Objective: Scan the records below for lines with the word "objects", then state how many you find and nothing else.

□ □ □ □ □

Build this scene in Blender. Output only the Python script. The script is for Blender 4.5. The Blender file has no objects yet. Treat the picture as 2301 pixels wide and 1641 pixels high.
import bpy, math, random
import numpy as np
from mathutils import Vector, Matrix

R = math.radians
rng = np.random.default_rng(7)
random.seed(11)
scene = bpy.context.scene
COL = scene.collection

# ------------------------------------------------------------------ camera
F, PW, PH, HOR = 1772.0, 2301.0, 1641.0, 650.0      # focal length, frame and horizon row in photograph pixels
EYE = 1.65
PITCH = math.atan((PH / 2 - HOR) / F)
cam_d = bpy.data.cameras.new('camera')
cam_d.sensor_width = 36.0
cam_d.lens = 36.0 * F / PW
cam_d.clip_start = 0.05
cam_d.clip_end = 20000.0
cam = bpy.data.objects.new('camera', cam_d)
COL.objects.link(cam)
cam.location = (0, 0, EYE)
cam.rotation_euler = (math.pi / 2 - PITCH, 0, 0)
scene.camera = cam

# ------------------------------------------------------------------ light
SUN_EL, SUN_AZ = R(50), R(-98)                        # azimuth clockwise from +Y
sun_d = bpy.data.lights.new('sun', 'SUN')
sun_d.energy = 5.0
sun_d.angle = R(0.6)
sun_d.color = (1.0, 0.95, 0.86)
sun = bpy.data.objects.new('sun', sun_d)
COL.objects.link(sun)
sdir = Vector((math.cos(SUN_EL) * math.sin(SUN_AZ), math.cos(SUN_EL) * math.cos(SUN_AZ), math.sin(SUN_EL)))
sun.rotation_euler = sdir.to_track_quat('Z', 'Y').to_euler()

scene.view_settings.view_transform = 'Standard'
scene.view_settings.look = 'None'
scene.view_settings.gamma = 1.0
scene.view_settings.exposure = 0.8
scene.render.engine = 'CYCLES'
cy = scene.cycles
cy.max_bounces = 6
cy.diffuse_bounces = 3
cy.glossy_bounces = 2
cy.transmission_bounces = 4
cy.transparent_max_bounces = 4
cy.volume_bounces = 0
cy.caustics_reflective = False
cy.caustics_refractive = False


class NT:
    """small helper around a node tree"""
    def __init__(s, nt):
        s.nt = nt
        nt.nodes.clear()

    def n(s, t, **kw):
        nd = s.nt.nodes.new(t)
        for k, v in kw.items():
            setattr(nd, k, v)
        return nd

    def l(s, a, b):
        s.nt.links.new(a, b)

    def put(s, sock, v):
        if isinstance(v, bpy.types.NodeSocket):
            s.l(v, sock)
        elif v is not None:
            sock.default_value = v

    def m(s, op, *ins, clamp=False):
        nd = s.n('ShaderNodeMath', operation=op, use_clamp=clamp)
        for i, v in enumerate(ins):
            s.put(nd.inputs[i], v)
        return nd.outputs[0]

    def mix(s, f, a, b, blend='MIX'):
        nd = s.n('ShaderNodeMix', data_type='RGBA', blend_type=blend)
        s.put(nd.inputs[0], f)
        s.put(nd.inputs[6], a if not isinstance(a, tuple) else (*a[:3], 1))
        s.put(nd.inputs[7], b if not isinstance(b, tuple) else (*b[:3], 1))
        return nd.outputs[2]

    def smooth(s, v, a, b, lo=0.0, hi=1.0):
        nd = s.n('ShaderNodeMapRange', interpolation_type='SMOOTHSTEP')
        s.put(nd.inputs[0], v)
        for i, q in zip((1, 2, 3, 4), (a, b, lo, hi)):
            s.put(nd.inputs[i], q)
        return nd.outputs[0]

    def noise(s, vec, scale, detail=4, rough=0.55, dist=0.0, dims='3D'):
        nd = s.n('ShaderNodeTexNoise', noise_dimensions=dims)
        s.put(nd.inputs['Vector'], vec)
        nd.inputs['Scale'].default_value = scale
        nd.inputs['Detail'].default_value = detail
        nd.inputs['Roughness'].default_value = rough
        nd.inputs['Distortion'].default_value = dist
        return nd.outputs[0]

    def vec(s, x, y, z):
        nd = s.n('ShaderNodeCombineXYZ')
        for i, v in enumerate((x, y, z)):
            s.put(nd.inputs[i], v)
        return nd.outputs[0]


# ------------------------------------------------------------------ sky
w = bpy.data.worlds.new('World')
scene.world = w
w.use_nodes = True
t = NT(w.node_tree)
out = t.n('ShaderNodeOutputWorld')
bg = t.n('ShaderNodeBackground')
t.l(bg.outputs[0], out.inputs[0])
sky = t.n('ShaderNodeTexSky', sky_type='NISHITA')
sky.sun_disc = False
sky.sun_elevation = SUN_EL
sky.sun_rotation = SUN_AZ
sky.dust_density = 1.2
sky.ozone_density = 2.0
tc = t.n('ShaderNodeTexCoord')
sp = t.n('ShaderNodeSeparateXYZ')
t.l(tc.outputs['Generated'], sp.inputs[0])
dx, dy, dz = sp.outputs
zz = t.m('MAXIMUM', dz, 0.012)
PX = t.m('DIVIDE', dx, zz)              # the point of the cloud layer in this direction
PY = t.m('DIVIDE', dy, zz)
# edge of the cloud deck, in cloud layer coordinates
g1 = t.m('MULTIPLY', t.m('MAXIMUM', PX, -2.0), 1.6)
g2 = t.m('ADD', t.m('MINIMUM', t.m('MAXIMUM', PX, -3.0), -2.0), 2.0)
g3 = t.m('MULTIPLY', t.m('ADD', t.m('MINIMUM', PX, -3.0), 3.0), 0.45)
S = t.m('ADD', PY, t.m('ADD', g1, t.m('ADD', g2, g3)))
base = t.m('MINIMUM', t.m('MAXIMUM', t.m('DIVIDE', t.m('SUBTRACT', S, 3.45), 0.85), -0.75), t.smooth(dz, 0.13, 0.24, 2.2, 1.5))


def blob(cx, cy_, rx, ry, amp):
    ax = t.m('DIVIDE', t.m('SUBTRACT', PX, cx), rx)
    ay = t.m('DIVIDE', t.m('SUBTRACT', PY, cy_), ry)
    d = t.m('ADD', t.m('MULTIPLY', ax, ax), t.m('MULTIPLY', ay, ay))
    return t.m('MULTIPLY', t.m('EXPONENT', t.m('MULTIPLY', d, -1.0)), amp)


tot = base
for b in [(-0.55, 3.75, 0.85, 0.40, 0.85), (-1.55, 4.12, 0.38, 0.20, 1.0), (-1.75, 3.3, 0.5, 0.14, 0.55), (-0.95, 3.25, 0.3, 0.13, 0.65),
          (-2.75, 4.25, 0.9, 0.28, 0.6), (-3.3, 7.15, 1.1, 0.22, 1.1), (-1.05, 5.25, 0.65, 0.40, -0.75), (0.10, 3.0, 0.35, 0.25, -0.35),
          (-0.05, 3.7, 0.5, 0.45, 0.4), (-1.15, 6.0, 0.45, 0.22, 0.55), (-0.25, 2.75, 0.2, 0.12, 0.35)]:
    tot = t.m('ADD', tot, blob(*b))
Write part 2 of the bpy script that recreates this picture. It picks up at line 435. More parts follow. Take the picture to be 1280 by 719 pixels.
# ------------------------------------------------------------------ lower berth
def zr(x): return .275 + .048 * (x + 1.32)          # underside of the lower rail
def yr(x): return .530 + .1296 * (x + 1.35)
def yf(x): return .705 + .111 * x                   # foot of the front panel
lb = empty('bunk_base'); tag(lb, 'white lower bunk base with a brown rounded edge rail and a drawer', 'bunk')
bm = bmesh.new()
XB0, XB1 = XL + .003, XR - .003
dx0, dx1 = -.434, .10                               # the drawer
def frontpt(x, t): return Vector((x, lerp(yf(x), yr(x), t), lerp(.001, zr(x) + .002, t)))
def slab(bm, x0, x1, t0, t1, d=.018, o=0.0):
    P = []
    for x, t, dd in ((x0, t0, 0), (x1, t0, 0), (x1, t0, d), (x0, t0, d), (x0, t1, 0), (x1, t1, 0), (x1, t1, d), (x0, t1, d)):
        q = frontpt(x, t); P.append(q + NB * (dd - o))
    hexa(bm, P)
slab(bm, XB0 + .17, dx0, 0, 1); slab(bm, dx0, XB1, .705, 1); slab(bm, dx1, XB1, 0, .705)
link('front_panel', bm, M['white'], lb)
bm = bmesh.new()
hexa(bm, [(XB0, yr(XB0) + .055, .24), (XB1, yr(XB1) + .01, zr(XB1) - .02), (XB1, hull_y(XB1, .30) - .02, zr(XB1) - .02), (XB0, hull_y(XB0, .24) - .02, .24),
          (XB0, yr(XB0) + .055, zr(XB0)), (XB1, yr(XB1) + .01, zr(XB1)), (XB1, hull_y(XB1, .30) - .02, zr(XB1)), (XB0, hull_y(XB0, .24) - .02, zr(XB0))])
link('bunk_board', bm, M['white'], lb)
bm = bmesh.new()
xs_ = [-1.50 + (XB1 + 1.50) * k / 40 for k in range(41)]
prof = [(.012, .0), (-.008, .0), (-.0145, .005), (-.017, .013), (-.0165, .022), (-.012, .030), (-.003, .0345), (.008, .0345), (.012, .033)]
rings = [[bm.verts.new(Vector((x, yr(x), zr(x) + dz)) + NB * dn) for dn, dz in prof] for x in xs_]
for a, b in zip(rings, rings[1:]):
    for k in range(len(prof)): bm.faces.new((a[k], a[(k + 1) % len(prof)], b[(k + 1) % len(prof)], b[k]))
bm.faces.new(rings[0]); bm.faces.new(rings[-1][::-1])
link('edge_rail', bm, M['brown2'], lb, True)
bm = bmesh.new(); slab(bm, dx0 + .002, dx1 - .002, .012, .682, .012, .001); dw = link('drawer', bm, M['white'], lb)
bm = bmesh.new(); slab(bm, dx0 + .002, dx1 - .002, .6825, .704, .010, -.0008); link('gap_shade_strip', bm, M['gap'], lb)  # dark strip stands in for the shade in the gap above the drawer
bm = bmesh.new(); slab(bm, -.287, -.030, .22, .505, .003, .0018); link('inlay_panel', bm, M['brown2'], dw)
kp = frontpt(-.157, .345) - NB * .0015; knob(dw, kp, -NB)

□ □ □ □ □

Finished answer: 5